Stored dataset items
· · · · · · ·
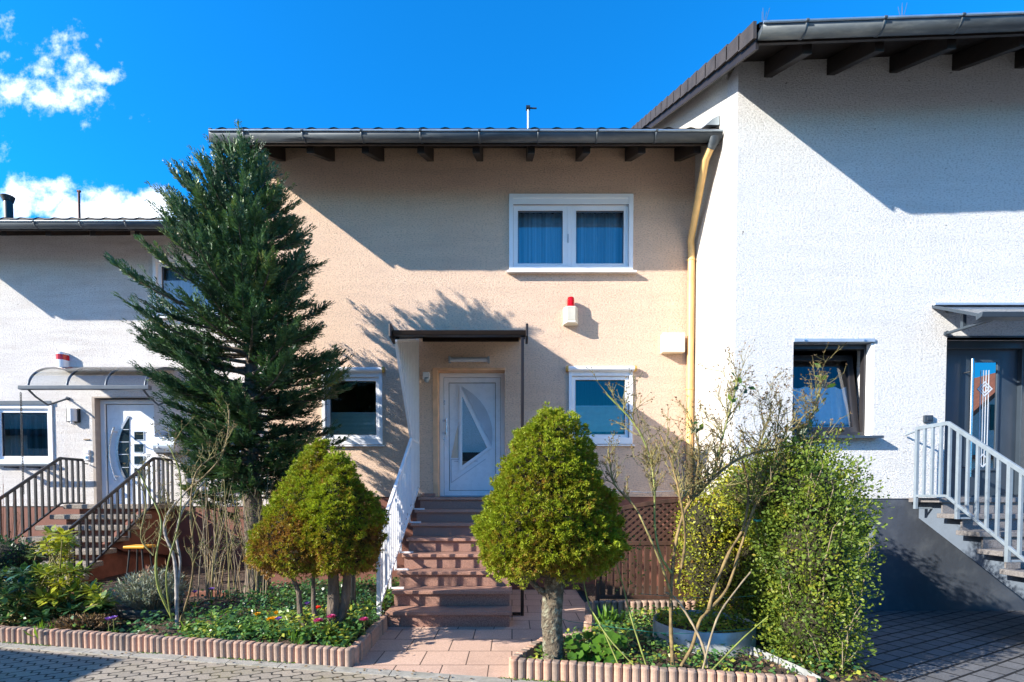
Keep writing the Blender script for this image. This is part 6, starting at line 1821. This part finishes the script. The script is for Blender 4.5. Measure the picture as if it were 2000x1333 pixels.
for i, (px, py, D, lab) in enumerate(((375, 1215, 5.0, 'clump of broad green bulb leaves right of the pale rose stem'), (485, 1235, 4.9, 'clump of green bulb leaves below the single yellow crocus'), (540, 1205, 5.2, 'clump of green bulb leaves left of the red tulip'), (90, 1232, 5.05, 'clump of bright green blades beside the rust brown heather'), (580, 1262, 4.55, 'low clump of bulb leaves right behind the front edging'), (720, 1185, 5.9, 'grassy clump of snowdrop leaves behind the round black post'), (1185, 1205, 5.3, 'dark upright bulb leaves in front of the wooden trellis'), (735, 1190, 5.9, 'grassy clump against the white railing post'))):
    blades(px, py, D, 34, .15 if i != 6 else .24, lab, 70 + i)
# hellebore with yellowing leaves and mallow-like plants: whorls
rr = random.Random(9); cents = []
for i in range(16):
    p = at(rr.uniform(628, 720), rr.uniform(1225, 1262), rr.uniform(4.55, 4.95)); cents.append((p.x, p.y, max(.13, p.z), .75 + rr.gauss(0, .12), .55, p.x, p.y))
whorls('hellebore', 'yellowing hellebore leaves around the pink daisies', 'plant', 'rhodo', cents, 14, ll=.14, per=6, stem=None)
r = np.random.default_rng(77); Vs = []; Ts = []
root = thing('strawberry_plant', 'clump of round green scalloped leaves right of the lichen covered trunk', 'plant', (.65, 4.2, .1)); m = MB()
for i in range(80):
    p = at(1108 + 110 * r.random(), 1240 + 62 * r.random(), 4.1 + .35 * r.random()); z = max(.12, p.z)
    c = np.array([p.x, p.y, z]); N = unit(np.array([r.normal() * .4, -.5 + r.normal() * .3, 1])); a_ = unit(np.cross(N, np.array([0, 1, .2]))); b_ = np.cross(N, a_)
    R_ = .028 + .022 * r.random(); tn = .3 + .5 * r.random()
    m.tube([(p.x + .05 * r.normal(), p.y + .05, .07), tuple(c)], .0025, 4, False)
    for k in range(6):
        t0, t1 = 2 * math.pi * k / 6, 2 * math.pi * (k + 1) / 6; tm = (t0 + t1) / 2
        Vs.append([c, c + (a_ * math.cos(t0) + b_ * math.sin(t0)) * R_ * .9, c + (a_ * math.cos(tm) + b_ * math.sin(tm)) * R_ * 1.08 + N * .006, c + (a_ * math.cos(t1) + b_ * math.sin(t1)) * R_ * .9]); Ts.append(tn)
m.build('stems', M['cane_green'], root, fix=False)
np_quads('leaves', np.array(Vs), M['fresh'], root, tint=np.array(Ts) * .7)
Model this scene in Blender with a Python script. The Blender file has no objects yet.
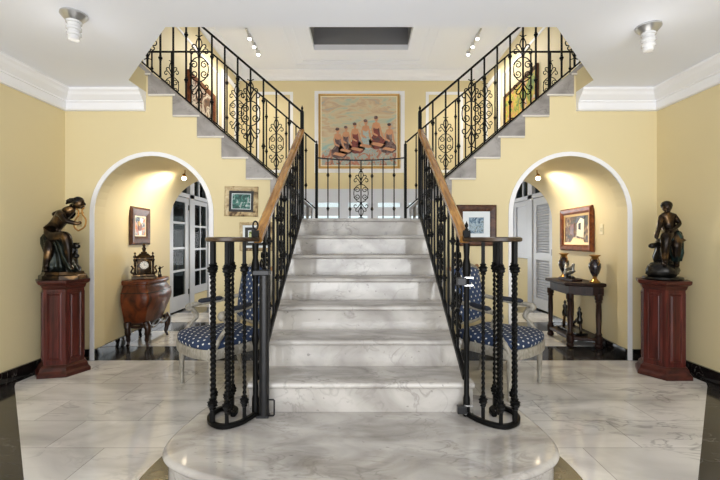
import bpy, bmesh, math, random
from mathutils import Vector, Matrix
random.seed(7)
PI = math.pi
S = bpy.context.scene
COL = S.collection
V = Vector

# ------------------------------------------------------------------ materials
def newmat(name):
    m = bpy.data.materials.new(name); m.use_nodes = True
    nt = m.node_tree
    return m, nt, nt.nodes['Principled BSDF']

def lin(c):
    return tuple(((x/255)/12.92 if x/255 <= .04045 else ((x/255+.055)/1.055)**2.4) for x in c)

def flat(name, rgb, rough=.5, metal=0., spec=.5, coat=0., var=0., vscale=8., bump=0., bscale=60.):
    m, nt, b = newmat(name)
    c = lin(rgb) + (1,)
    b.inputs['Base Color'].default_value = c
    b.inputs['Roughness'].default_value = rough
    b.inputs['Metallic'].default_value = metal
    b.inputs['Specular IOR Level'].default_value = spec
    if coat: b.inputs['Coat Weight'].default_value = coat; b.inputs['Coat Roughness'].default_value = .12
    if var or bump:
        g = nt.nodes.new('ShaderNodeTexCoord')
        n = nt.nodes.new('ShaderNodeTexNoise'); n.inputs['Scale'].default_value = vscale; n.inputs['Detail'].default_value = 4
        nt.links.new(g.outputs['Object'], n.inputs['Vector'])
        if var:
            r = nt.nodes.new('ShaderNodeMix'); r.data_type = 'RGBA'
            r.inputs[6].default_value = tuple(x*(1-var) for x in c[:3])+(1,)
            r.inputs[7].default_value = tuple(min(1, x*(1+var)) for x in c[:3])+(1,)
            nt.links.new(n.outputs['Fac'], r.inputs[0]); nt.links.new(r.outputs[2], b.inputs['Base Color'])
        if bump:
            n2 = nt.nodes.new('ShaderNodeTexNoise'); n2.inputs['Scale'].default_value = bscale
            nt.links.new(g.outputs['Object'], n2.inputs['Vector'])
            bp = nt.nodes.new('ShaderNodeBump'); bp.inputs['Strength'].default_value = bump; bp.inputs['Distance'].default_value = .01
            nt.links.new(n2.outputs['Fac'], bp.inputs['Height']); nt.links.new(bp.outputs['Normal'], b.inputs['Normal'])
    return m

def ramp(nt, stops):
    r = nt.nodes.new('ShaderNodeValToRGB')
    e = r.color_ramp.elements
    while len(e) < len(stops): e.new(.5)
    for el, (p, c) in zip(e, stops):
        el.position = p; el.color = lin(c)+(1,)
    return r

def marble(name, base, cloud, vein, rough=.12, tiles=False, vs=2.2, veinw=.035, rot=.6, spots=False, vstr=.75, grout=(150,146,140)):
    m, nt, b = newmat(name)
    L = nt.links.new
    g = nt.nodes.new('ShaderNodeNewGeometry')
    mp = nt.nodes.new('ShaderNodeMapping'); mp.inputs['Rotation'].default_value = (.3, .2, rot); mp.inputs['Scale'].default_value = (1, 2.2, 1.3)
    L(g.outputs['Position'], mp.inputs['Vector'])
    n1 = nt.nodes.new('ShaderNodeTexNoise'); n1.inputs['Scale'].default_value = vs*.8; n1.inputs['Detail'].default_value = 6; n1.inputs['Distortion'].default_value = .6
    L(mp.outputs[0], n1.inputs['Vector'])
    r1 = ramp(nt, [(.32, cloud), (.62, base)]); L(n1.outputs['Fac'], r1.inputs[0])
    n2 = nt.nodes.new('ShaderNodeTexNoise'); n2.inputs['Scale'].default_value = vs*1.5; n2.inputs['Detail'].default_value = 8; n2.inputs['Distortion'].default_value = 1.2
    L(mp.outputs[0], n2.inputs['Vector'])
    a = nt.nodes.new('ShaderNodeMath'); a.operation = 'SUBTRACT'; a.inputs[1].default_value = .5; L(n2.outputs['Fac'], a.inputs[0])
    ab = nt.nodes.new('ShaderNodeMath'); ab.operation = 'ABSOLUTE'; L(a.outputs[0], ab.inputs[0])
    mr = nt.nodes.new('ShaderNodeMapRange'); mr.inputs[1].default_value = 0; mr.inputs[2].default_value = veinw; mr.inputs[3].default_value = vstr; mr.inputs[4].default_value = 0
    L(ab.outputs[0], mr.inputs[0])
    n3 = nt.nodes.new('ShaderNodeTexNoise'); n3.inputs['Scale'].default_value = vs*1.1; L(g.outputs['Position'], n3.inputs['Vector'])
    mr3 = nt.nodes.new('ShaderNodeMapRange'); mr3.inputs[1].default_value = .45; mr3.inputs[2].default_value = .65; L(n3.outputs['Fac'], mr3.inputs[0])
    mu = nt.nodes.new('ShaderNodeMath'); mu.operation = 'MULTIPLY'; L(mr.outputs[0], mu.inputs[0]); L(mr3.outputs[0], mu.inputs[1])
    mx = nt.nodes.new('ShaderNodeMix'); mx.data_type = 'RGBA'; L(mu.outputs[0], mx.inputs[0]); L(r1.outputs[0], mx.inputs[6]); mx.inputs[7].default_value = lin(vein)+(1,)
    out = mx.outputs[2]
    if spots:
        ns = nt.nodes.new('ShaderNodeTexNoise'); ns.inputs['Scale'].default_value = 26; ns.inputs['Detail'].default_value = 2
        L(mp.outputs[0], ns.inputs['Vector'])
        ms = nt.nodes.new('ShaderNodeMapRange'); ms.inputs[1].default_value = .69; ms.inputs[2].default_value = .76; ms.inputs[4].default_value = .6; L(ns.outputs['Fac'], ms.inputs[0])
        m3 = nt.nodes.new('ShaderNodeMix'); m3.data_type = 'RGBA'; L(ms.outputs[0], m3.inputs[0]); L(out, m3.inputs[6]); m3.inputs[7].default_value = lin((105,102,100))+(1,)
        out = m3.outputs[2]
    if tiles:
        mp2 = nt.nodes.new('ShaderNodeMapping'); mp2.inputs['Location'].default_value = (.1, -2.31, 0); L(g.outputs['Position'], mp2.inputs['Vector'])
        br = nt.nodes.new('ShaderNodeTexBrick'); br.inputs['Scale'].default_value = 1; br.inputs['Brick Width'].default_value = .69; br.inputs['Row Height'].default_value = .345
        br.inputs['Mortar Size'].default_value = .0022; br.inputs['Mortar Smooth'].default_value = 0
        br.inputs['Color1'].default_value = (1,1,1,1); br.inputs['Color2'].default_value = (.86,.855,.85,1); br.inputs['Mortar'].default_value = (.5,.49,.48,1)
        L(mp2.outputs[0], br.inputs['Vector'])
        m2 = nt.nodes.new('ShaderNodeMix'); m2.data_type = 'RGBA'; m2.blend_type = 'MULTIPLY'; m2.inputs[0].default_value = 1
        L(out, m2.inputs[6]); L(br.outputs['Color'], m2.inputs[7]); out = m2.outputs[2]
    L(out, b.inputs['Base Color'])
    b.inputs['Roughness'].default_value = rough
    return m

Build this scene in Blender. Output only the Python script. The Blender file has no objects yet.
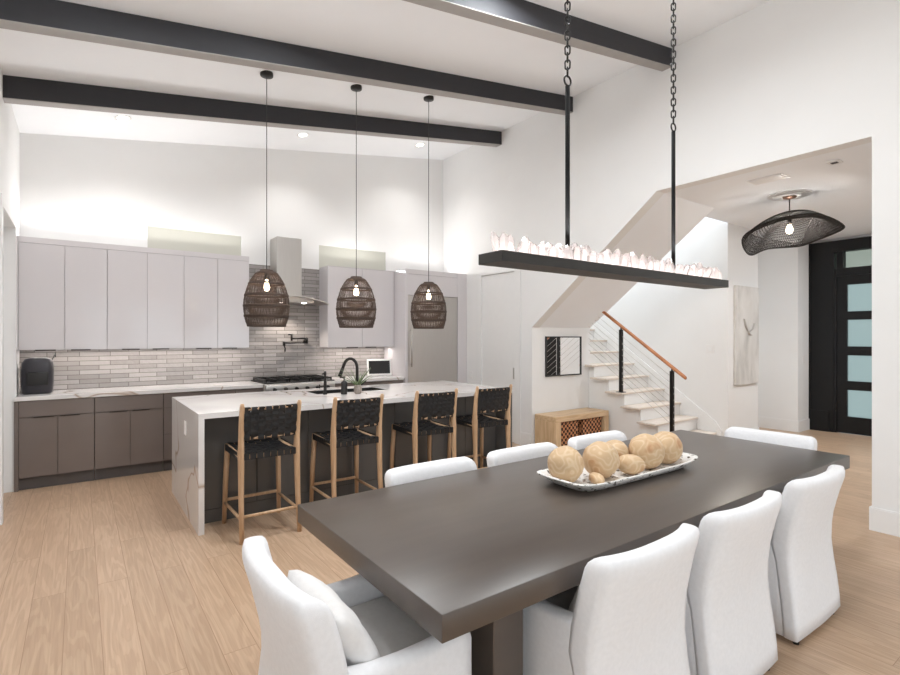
· · · · · · ·
▸ Short problem: Go up to the line with "Model this scene" and retype exactly from there through the line with "return tuple(((x/255)/12.92 if". Leave out pictures.

▸ Result of this task:
Model this scene in Blender with a Python script. The Blender file has no objects yet.
import bpy, bmesh, math, random
from mathutils import Vector, Matrix
random.seed(7)
PI = math.pi
S = bpy.context.scene
COL = S.collection
V = Vector

# ------------------------------------------------------------------ materials
def newmat(name):
    m = bpy.data.materials.new(name); m.use_nodes = True
    nt = m.node_tree
    return m, nt, nt.nodes['Principled BSDF']

def lin(c):
    return tuple(((x/255)/12.92 if x/255 <= .04045 else ((x/255+.055)/1.055)**2.4) for x in c)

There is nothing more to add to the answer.